Er hofft, dass er dort in Zukunft mit Ziyad wohnen kann. Ziyad könnte auch bei McDonald's arbeiten, da ist sich Petrus sicher. Sie sind nicht nur Brüder, sie sind Freunde. Was Ziyad und Petrus durchgemacht haben, schweißt zusammen. Fragt man Petrus nach seinem Leben in München grinst er breit und lacht. „Es ist wie im Paradies. Es ist sicher, sauber, es gibt Strom, ich kann arbeiten. Hier kann ich ein Mensch sein." Stolz präsentiert er sein Visum. Es gilt bis 2011. Mit den Fingern streichelt er über das blaue Büchlein, drückt es an sich.

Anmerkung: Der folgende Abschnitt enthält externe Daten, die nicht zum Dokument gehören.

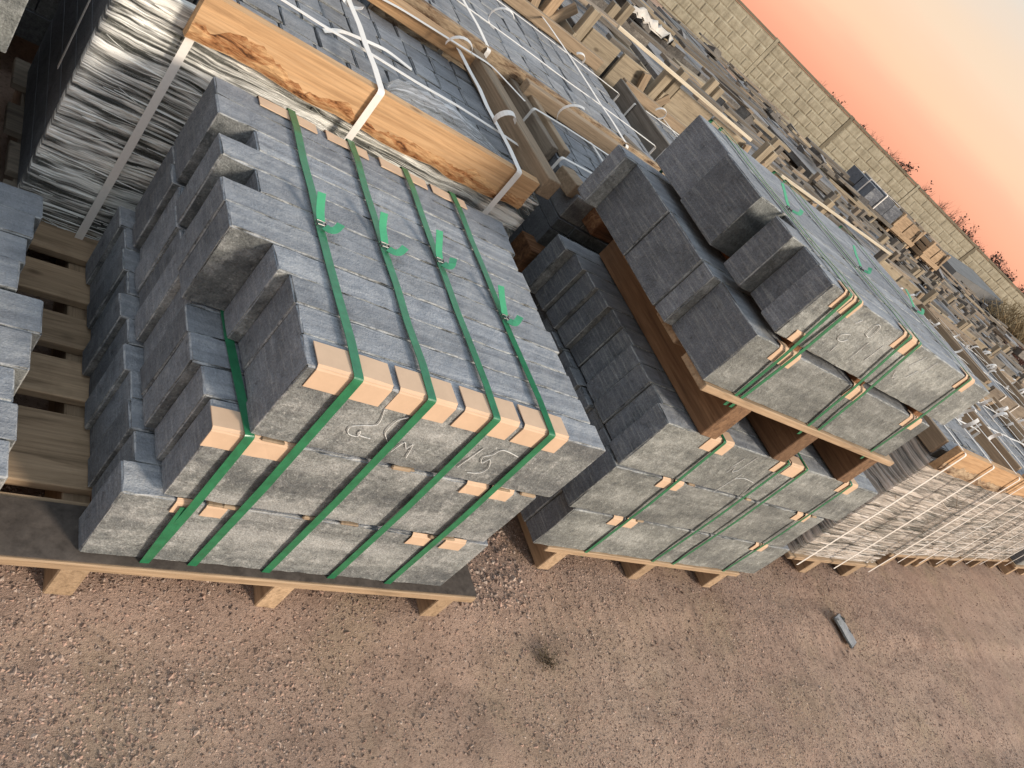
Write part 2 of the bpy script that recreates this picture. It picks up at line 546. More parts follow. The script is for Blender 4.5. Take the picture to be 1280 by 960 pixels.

Die Eltern von Ziyad und Petrus wissen nichts vom Schicksal ihres ältesten Sohnes. „Ziyads Vater hatte schon einen Herzinfarkt", sagt Abir. Er denkt, dass Ziyad noch in Athen ist. Wenn er erfährt, das Ziyad im Gefängnis ist, stirbt er vielleicht, fürchtet sie. Wenn er fragt, wieso er Ziyad nicht erreichen kann, erzählen sie ihm, dass der Handy-Akku leer ist.


Beten für den großen Bruder: Petrus Rifaat, seine Cousine Abir, ihr Ehemann Adel und die
Söhne Andrew (11), Manuel (6), Mario (1) hoffen, dass auch Ziyad in Bayern bleiben darf.


Sollte Ziyad frei kommen, wollen Abir und Petrus als erstes die Eltern in Bagdad informieren - und dann in Abirs Wohnung gemeinsam Weihnachten feiern. Und Ziyads Geburtstag. Am 23. Dezember wird Ziyad 25 Jahre alt.